Exoneração de conselheiros pelo governo de Temer reacende o fantasma de tempos sombrios no país.
Urariano Mota* (texto)
Editoria de arte (imagem)
As últimas notícias não podem ser mais claras: descumprindo norma de funcionamento da Comissão de Anistia que vigora desde 2001, Michel Temer exonerou seis conselheiros e nomeou outros 20. Entre estes, o professor de Direito Constitucional da USP Manoel Gonçalves Ferreira Filho, conhecido apoiador da ditadura civil-militar instaurada no Brasil em 1964.
É desse tempo que narro os dias dos perseguidos e torturados, como neste trecho do próximo romance:
“ ‘Todos os anos, pelo mês de março, uma família de ciganos esfarrapados plantava a sua tenda perto da aldeia e, com um grande alvoroço de apitos e tambores, dava a conhecer os novos inventos. Primeiro trouxeram o ímã”. As páginas voavam nas mãos de Luiz do Carmo. Esse fenômeno da percepção que tudo abarca veloz, um grau máximo de concentração, eu não compreendia nem julgava possível. Muita coisa devia lhe escapar, eu me dizia. Muitos anos depois, no aniversário da Anistia, um militante socialista me contou no Rio que, todas as vezes, de medo de voar, “punha o cinto antes do pouso do avião e em poucos minutos resolvia uma página inteira de palavras cruzadas”.
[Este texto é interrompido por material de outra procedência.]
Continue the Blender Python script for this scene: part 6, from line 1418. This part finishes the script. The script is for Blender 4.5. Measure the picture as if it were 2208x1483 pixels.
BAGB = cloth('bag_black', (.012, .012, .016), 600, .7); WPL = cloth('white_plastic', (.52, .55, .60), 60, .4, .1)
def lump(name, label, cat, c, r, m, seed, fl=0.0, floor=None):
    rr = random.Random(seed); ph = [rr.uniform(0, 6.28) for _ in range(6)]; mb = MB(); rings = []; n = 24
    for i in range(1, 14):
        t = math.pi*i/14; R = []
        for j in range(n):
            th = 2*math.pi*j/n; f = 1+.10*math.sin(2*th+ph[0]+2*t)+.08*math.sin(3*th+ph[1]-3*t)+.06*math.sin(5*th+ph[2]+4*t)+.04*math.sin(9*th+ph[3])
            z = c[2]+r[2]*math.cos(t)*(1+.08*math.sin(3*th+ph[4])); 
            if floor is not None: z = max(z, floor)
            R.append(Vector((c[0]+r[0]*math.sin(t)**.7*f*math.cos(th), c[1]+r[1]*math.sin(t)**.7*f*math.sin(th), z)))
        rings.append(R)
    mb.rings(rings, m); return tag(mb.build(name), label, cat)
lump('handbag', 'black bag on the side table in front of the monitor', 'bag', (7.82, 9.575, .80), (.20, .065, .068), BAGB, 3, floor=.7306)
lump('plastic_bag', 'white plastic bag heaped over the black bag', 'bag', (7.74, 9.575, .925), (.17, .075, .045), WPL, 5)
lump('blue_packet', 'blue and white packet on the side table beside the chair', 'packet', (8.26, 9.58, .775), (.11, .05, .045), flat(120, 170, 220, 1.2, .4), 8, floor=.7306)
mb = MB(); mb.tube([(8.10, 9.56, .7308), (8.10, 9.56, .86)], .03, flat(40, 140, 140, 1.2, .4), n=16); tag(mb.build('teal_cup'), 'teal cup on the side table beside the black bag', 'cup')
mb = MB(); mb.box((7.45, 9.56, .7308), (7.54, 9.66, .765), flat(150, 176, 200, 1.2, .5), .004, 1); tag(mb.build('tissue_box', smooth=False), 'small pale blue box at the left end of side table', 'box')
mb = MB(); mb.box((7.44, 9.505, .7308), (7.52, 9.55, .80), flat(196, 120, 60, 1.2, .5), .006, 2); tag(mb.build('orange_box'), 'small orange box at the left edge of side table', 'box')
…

– Como? – eu lhe perguntei.
– As ideias me vêm todas. Eu nem sinto o avião descer.
Em outro momento preciso, eu soube que Milton Nascimento, quando estava num carro com Mercedes Sosa, o carro estancou sobre os trilhos de uma estrada de ferro. Não conseguia dar partida, e um trem apitou na curva. Enquanto os demais não sabiam o que fazer e gritavam, Milton elevou o som do carro onde ouvia Mercedes Sosa. “Eu ia morrer escutando-a” foi a explicação de Milton Nascimento. Aquele sentido máximo, aquela concentração que vencia rápido a dificuldade, era do gênero da leitura de Luiz do Carmo na pensão. O momento do gênero da família do medo e tensão. As páginas de Cem anos de Solidão voavam. Ele falaria depois que lia Gabriel García Márquez enquanto eu lia Marcel Proust. Nisso havia brincadeira e verdade. Ele queria me elogiar com a frase, porque eu devia ser um leitor sofisticado, ao mesmo tempo que revelava a sua índole mais direta e prática. Mas eu antecipei Proust do tempo perdido porque não podia ler de imediato García Márquez, do qual todo mundo na esquerda falava. Mas o subversivo, o terrorista buscado Luiz do Carmo não me deixara, pela ânsia e posse neurótica do romance. “O amigo caçado tem prioridade”, eu me dizia. Então me refugiei no Em busca do Tempo perdido.
Quanta ironia do instante, percebo agora. Ler Proust naquelas horas tinha a mesma sublimação da queda pelas armas da ditadura. Vejo-me com o livro de capa vermelha, da biblioteca da EMETUR, No caminho de Swan. Como aquilo tinha a ver com o terror dos assassinatos, com a urgência do age ou desaparece? O que o levante às massas contra a ditadura tinha a ver com o mimeógrafo debaixo da cama? Mas eu precisava tanto ler Proust, para saber mais do que o dedo apontava, para comer Madeleine, enquanto comia sardinha enlatada com aguardente. No bar tocavam Waldick Soriano, tudo o que eu precisava, eu dizia batendo com a mão na mesa.
Mas precisávamos tanto dos nossos panfletos, que organizavam nossos desejos, enquanto os torturadores nos quebravam os ossos. Tanto que precisávamos daquele mimeógrafo, como se fosse pistola, fuzil e metralhadoras, que não tínhamos, mas saberíamos usar, tanto que precisávamos. E vinha um imenso paradoxo. Nós éramos os terroristas cujas bombas vinham a ser Marcel Proust e García Márquez. Nada que nos impedisse de envergar a farda do exército revolucionário, se a história fosse outra, se o país fosse outro, se a ditadura fosse de outra natureza. Ou se o lugar fosse outro, quem sabe o Vietnã em 1970”.
Agora, com Temer a destruir conquistas históricas, parece que esse tempo volta.